Desonerações – Não podemos procurar atalhos e benefícios que impliquem em redução acentuada da tributação para alguns segmentos, por mais atraentes que possam ser, sem considerar seus efeitos na solvência do Estado, face à expansão persistente dos gastos obrigatórios ou não. Porque essa seria a fórmula para o baixo crescimento endêmico. Cabe também lembrar que a Lei de Responsabilidade Fiscal prevê criteriosa análise e medidas compensatórias para qualquer benefício fiscal ou redução de impostos, assim como para a criação de novas despesas obrigatórias ou continuadas.
ICMS – O Ministério da Fazenda colaborará também no esforço da federação e do Senado em harmonizar o ICMS, especialmente com alíquotas interestaduais que desestimulem a guerra fiscal. Muito já se avançou nesses entendimentos, e o eventual sucesso de um acordo em que o Senado estabeleça trajetórias declinantes para as alíquotas ditas “na origem”, e os Secretários de Fazenda eliminem o risco jurídico de benefícios já concedidos, favorecerá, em muito, a retomada do investimento em todo o país. Tal encaminhamento é ainda mais importante e urgente diante da necessidade de se baixarem custos e se aumentarem as exportações, especialmente aquelas de maior valor agregado, que envolvem cadeias produtivas mais longas.
Tarifas – É uma prioridade o realinhamento dos preços relativos, e daqueles administrados, pois essencial para o bom funcionamento da economia, e exigido para a manutenção da solidez do Tesouro, a redução do seu custo de financiamento doméstico, e o permanente reconhecimento internacional da qualidade e valor da nossa dívida pública. Temos que agir com energia, para balizar as decisões de investimento das empresas, e orientar as escolhas dos consumidores.
Socorro a setores – A ilusão de que a garantia financeira do Tesouro pode ser um manto que suprima, adie, ou contorne a necessidade de se enfrentarem problemas, hiatos ou distorções em qualquer setor não deverá encontrar guarida. Porque essa ilusão apenas enfraqueceria a nossa economia, cujos fundamentos, hoje, são saudáveis.
Crescimento do PIB – É difícil fazer previsão [de crescimento] exata dos próximos dois, três, quatro meses. A economia brasileira tem mostrado muita resiliência. Não acredito que vamos ver uma parada brusca.

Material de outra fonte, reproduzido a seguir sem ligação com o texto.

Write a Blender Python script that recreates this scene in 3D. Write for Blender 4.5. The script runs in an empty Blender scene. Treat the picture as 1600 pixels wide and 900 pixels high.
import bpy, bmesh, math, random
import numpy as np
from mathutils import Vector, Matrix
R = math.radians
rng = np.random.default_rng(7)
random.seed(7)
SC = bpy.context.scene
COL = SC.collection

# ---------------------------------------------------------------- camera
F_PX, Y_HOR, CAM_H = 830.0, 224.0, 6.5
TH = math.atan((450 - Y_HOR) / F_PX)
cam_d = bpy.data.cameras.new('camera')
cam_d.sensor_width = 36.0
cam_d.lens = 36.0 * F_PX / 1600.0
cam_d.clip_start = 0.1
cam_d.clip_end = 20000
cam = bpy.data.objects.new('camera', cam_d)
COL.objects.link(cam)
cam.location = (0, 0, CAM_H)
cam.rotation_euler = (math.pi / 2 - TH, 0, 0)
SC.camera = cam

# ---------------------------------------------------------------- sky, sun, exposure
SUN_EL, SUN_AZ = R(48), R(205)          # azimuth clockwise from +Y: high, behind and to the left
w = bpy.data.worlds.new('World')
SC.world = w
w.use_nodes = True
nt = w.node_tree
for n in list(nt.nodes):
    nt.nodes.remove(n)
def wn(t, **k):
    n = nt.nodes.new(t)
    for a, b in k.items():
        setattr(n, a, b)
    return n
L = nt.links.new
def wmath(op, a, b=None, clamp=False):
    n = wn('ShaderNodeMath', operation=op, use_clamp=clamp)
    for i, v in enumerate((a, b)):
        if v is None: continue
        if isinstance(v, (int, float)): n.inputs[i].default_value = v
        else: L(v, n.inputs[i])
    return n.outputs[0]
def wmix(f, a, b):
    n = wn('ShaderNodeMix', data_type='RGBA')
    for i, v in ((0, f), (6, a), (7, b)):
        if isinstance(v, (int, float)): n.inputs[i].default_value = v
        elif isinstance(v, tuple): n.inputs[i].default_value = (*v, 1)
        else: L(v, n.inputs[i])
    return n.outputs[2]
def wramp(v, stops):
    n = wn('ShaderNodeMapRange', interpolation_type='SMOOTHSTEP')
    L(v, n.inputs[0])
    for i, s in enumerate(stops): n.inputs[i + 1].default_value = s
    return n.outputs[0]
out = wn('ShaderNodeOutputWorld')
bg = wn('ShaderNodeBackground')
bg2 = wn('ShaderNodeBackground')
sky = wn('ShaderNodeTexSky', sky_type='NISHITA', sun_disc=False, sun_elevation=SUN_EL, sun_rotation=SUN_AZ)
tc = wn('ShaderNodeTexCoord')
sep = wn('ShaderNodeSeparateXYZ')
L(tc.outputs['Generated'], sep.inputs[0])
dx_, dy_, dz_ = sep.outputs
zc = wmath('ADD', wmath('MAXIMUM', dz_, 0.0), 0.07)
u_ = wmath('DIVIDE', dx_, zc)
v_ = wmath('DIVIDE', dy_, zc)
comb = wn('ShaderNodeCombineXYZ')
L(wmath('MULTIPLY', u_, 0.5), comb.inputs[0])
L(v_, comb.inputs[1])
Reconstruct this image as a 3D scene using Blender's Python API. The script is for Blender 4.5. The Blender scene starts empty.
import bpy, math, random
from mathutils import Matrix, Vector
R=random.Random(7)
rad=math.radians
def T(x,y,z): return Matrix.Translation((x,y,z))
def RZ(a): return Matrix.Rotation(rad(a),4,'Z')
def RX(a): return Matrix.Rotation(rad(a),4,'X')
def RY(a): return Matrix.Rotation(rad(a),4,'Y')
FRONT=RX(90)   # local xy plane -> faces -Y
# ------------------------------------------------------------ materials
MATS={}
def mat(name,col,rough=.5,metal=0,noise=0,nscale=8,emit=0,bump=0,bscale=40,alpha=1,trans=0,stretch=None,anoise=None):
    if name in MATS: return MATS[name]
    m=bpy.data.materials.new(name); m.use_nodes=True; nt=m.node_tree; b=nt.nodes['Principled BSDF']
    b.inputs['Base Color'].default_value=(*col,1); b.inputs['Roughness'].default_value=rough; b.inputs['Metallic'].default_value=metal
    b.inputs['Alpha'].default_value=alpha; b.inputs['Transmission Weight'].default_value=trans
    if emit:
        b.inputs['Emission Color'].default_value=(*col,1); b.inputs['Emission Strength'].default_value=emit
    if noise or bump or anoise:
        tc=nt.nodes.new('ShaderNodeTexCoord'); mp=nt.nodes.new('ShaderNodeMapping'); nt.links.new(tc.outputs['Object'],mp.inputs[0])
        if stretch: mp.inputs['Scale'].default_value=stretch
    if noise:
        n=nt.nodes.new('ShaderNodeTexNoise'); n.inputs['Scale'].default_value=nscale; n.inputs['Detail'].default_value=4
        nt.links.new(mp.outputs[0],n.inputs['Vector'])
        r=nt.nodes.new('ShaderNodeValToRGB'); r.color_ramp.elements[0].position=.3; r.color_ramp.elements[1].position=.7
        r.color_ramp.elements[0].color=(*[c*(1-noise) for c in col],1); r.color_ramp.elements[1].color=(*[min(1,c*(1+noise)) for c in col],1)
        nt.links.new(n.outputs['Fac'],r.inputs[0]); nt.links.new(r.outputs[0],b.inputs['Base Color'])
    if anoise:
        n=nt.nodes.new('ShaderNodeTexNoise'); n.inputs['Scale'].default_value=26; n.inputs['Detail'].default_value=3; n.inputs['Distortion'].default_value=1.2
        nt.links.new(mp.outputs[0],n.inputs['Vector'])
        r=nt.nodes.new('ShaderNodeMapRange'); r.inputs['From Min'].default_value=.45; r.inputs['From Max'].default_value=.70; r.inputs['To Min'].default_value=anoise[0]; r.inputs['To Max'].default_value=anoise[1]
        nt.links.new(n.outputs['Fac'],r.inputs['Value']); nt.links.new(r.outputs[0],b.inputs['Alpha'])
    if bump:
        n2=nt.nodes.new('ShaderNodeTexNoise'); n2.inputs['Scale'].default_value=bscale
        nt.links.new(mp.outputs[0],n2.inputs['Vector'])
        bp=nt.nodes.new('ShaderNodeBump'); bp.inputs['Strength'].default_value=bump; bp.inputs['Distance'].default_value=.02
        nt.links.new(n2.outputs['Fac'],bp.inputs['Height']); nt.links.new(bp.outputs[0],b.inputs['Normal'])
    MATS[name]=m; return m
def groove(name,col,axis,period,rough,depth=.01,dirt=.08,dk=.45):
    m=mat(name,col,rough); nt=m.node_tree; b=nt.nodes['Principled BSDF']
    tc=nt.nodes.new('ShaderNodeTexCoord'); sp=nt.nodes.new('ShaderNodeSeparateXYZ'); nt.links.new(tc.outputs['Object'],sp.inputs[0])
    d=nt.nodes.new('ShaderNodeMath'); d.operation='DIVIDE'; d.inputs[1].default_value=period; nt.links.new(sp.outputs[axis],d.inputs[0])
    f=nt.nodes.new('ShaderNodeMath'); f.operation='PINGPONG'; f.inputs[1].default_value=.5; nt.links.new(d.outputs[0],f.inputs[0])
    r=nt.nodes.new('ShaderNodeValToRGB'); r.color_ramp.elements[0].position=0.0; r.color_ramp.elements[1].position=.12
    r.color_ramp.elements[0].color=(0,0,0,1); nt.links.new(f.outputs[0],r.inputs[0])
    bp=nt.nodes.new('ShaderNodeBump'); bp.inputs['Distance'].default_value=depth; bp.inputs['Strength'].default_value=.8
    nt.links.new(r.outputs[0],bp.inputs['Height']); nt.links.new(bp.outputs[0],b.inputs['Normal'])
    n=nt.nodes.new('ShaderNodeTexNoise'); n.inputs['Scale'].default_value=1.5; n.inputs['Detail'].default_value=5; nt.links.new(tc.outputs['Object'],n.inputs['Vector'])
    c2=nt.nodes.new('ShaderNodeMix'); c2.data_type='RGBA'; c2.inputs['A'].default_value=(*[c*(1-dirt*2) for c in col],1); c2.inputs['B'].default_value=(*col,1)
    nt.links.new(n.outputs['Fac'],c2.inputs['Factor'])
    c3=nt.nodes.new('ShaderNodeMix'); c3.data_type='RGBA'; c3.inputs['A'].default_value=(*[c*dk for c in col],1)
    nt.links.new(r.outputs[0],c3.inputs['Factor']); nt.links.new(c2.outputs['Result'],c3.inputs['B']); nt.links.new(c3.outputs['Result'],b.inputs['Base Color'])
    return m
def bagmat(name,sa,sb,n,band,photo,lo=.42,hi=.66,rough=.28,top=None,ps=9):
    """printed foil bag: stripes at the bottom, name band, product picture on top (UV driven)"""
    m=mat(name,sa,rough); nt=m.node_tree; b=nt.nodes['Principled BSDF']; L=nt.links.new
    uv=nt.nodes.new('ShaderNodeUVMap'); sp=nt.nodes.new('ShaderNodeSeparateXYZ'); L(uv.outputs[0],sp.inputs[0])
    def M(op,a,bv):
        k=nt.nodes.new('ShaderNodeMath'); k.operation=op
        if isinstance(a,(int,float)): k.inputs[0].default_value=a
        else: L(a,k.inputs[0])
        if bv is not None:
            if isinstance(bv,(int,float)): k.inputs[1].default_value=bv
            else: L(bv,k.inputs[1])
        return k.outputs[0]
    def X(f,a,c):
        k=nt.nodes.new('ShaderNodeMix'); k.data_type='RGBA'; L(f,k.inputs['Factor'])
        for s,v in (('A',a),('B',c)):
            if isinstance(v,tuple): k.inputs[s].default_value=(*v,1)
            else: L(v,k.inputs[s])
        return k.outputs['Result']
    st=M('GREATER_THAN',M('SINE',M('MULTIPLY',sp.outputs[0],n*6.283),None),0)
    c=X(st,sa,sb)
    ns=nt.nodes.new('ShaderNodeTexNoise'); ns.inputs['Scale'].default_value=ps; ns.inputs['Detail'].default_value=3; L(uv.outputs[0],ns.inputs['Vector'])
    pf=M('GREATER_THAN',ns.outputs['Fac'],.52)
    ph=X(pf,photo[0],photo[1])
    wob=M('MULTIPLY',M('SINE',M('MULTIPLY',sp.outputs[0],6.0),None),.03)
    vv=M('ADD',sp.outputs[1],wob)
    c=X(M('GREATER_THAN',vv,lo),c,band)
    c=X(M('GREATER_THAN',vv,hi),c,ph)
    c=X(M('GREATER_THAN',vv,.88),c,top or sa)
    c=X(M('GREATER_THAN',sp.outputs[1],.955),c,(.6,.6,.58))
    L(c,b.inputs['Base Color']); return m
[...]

Inflação – Eu não vou exatamente me pronunciar sobre meta de inflação. Agora, voltar para a meta, convergir, espero que inflação faça isso muito antes [de 2017].
Carga tributária – A gente só consegue estabilizar carga tributaria à medida que gasto público tiver em trajetória que dê conforto e facilitem o crescimento.
Dívida dos Estados – Certamente dentro do que a lei prevê, da conveniência do setor publico, nós vamos estar fazendo um diálogo possível. Esse é um tema importante acompanhando com atenção até fora do Brasil por conta do seu impacto de modo geral. A gente tem de centrar atenção de maneira a reduzir o custo dívida e garantir reconhecimento internacional. Então as decisões também tem que levar isso em conta, porque o rating da nossa dívida e o custo de financiamento são fatores que têm impacto grande em todo o setor privado.
Proer ao etanol – Acredito que várias das coisas que a gente está fazendo tende a dar um alento nesse setor. Sei que em algumas áreas, inclusive, já há investimentos em novas tecnologias. Primordialmente será organizar, dar sinalização de preço adequado, abertura do mercado. A Fazenda poderá vir a contribuir com medidas microeconômicas que facilitem essa flexibilização do mercado e evolua nesse alinhamento de preços. O setor sucroalcooleiro, com a capacidade que tem, consegue retomar competitividade com bastante vigor.
Lava-Jato -Tenho certeza de que esses episódios todos vão resultar na melhora e fortalecimento das companhias abertas. Elas vão estar sob maior pressão dos mercados que é o que faz uma economia ser forte, ser inovadora. Não tenho como falar de casos específicos e genéricos.